Write out exactly the lines that run from the line containing "1500 pixels high." through the line containing "# rib spacing"; both end lines belong to the answer.

## START Data supplied

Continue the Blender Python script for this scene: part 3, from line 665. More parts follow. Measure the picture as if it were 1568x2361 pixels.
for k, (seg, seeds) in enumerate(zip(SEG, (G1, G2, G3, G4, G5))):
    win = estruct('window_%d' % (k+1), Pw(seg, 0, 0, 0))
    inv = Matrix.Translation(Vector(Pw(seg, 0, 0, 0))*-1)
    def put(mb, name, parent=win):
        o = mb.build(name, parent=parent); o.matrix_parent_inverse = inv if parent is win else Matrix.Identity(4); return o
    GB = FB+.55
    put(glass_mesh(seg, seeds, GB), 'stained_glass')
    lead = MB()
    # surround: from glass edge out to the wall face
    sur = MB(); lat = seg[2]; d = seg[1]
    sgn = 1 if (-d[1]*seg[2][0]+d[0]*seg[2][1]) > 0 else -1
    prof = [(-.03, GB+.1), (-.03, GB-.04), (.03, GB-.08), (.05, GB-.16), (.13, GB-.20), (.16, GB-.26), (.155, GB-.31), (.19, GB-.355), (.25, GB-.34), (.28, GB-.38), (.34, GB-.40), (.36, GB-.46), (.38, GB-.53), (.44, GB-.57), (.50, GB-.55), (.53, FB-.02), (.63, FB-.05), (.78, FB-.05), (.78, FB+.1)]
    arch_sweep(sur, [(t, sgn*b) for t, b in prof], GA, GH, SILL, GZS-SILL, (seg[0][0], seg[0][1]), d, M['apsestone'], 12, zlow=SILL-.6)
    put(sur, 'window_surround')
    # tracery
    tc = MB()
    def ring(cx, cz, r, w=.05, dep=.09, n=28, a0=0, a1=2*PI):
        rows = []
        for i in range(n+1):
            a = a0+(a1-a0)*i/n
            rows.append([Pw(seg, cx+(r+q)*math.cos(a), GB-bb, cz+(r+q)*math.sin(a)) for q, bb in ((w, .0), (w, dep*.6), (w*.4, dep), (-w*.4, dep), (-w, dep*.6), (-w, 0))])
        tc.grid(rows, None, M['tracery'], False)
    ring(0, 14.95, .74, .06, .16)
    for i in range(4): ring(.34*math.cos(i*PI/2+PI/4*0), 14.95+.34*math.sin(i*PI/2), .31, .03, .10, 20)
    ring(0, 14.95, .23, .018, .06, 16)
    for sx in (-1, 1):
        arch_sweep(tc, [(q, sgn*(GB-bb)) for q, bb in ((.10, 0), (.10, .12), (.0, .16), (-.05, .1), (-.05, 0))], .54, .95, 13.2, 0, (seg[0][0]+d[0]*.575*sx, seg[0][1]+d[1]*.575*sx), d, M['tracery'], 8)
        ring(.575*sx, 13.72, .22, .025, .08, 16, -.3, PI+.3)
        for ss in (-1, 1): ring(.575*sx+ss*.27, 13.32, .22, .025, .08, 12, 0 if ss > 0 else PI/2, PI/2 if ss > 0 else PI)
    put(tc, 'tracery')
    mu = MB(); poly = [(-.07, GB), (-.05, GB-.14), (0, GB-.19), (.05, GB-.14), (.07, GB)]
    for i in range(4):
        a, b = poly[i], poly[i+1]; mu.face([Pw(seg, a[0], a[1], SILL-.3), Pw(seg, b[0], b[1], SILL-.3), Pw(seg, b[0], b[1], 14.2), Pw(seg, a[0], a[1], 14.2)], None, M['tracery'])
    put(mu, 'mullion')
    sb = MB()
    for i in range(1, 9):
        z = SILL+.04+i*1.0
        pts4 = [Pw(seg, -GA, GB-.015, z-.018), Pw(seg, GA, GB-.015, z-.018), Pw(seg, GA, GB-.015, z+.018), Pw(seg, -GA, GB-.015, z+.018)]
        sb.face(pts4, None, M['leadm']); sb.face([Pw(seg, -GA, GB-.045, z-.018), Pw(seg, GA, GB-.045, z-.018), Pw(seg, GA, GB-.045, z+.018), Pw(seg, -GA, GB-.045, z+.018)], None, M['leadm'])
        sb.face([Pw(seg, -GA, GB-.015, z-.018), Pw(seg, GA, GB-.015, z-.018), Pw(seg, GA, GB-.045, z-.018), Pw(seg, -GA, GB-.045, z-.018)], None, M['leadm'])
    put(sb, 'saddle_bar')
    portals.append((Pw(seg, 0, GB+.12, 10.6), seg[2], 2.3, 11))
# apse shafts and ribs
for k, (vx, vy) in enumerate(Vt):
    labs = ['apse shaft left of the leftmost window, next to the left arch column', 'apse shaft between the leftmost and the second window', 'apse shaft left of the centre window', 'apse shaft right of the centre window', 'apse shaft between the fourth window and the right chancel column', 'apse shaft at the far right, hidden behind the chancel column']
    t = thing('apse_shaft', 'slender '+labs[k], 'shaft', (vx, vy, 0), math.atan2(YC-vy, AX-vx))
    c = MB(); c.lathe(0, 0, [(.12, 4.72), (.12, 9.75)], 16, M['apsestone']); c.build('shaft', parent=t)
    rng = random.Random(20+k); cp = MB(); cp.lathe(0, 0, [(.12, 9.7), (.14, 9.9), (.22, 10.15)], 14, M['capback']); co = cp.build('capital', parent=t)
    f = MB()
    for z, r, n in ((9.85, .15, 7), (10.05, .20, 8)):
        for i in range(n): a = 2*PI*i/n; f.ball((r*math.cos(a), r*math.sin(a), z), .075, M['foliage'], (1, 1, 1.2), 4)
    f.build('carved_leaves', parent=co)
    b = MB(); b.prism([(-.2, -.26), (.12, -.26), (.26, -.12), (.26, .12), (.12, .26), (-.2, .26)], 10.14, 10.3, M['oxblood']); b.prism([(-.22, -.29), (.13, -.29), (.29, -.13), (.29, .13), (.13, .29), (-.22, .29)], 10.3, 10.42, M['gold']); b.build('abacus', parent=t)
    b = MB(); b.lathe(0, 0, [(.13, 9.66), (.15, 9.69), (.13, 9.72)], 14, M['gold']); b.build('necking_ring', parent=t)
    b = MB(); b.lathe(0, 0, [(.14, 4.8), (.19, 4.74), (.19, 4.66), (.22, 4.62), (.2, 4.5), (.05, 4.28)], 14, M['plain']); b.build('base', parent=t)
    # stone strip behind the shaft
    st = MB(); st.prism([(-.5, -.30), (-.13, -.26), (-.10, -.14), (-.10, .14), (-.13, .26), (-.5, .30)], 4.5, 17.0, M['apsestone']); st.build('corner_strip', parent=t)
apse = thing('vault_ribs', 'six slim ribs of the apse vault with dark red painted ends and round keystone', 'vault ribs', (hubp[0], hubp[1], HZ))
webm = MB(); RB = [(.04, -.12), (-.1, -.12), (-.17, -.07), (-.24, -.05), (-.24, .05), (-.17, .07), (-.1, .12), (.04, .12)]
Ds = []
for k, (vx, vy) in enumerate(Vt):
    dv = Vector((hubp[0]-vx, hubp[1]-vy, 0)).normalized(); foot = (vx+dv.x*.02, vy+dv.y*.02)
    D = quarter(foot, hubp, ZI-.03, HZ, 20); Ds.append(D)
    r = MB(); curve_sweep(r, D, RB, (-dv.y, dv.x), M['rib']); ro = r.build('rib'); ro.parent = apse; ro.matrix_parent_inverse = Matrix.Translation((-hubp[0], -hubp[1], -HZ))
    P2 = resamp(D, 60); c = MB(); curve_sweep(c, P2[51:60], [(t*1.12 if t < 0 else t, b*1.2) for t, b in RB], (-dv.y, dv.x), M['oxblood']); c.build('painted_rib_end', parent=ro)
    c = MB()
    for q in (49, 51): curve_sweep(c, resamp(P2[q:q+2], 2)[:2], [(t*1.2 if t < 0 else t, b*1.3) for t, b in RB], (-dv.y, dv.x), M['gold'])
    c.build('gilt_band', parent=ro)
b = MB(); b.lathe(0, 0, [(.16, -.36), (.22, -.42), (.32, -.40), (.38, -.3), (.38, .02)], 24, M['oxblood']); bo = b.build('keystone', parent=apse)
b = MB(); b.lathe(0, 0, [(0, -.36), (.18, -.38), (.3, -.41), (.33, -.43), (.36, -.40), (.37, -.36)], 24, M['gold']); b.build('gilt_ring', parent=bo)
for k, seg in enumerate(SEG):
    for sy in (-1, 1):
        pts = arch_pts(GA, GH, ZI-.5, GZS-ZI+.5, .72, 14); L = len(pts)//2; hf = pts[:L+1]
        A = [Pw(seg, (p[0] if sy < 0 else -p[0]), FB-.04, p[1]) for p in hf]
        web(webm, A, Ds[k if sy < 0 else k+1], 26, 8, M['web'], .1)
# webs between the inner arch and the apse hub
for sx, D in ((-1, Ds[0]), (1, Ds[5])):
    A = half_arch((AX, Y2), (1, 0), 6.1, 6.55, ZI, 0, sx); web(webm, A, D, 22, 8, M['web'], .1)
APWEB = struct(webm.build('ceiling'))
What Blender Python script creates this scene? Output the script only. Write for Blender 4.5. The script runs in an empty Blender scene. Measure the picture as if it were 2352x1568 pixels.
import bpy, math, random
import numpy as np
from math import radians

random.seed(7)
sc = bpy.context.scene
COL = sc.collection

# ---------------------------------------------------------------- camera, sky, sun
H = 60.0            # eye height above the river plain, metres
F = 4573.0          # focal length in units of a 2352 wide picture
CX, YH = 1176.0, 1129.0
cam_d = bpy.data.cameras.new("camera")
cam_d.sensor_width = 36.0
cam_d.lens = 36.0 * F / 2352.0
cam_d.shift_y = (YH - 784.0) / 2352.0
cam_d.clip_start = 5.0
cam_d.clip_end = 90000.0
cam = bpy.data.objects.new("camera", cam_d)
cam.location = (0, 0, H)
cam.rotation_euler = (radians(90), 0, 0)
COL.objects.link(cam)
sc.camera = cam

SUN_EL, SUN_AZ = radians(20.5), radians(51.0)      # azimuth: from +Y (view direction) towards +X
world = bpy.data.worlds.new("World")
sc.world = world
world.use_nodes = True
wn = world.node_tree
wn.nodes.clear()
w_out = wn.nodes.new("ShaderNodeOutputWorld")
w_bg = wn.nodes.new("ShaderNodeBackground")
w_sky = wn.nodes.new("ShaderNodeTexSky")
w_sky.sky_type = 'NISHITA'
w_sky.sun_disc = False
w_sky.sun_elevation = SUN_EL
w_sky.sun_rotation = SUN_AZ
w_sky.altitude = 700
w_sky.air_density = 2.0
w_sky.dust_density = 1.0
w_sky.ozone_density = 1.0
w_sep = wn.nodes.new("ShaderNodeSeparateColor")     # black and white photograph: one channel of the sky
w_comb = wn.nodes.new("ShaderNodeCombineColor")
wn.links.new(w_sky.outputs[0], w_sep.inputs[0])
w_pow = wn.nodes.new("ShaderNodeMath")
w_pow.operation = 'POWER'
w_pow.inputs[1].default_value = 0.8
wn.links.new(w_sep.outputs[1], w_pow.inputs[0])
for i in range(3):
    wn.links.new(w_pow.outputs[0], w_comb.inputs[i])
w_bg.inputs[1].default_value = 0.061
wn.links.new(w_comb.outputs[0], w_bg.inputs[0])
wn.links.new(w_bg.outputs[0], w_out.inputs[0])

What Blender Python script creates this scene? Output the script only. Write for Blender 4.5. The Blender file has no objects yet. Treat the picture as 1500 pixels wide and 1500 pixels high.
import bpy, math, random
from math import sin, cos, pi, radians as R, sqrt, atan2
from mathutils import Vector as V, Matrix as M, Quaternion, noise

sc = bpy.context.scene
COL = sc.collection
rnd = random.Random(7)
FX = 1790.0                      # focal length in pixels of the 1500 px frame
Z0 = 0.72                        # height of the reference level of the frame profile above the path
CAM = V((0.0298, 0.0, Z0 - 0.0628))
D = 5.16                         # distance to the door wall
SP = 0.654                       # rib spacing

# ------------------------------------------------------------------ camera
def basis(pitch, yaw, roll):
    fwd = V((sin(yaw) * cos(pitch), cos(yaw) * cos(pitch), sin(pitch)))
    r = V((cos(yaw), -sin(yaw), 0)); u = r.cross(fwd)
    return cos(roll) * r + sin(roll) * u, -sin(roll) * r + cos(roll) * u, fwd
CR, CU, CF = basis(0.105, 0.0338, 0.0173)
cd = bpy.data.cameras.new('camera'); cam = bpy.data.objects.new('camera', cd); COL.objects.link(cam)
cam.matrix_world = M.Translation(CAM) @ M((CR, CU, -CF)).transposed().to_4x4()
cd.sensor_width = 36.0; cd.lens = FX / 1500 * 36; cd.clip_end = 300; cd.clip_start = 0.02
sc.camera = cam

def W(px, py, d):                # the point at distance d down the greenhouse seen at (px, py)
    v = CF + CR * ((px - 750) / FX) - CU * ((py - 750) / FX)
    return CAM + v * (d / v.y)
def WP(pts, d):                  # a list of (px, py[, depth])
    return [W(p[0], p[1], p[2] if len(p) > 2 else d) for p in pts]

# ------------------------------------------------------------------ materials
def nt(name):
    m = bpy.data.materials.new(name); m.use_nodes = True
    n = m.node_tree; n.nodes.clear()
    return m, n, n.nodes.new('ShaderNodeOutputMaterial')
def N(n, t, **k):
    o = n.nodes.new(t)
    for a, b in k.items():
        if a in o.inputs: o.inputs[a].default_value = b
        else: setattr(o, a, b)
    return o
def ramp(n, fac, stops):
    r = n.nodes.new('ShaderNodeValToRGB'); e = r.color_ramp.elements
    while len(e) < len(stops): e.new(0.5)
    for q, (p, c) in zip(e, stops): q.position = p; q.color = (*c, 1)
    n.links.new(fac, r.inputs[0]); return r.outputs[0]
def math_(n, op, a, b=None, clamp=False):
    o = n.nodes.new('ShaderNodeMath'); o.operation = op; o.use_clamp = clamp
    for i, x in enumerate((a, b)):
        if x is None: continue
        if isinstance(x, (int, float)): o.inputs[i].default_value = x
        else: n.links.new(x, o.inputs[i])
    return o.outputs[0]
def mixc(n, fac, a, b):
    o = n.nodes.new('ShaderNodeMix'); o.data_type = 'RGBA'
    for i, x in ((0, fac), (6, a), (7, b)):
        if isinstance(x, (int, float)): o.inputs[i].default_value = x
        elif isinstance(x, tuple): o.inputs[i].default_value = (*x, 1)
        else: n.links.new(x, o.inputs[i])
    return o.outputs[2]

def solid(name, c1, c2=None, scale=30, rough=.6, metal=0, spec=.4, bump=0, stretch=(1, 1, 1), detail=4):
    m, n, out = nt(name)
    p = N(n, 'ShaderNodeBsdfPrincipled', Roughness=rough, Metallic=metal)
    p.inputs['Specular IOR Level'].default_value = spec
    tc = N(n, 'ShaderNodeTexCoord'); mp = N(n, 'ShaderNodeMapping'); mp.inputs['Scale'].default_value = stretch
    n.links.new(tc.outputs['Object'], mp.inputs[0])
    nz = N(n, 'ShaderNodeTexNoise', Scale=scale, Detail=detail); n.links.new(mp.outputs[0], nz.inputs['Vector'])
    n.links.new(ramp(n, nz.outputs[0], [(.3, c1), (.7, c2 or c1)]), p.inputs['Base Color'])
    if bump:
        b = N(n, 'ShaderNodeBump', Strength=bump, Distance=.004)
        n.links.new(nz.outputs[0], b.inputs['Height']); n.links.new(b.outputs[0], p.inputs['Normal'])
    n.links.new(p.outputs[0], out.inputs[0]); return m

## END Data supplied

§ Solution to this exercise:
What Blender Python script creates this scene? Output the script only. Write for Blender 4.5. The Blender file has no objects yet. Treat the picture as 1500 pixels wide and 1500 pixels high.
import bpy, math, random
from math import sin, cos, pi, radians as R, sqrt, atan2
from mathutils import Vector as V, Matrix as M, Quaternion, noise

sc = bpy.context.scene
COL = sc.collection
rnd = random.Random(7)
FX = 1790.0                      # focal length in pixels of the 1500 px frame
Z0 = 0.72                        # height of the reference level of the frame profile above the path
CAM = V((0.0298, 0.0, Z0 - 0.0628))
D = 5.16                         # distance to the door wall
SP = 0.654                       # rib spacing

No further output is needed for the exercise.